Wednesday, November 07, 2018

Black Moss - a storming fictional debut by author David Nolan



I love an author event. I love seeing writers sharing their moment, their pride, their secrets. 

I love an event in my home town, where we can be home in time for the rest of our evening. Strangely, this was the first time I've been to such an event at Marple Library, but where David Nolan has started, I hope there will be more.

For a start, he spoke so well, so powerfully and was so compelling that we not only bought this book but his investigative books on the St Ambrose child abuse scandal. I'd already read the Tony Wilson biog when it came out.

While Black Moss is a fictional story, there is a solid grounding in reality. The background is important, David Nolan was writing a book on the complex and murky world of abuse scandals - particularly kids in care homes and the existence of a dossier into high profile paedos held by former Saddleworth MP Geoffrey Dickens. Dickens was always dismissed as a bit of a buffoon, but the hard truth, we sometimes discover, is stranger than anything we could dream up. The revelations about what was going on in Rochdale, for instance, have been truly shocking.
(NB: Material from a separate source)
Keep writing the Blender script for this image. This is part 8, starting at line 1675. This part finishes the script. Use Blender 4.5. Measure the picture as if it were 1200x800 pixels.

David's publisher didn't think the book was worth him finishing so paid him a kill fee. He turned that disappointment into an inspiration for a story about an unsolved child murder, committed in plain sight at a time when the news media and the police were obsessed with the Strangeways prison riot of 1990. Using a major event to hide a crime was the root of I Am Pilgrim - Terry Hayes' sprawling espionage thriller, set against the aftermath of 911. This tale is far more locally focused, intensely so, and he uses devices to show the time and place to great effect. They are best when they are subtle - speech and behaviours - rather than what was playing on the radio. The attention to the detail of Manchester and Oldham's changing topography is also highly skilled, while he clearly had some fun settling a few old scores with the depictions of characters from a barely disguised Piccadilly Radio newsroom, or even a Tory MP called "Peter Jeffreys". But the tale is one of isolation and rather sparse emotions - a central character with flaws, a monstrous ego, but also an impatient hunger to right a series of wrongs. The eventual plot twist is ballsy, I'll only say that, but the journey to get there is driven by a writer with a real feel for the pace of a story. An excellent first foray into fiction.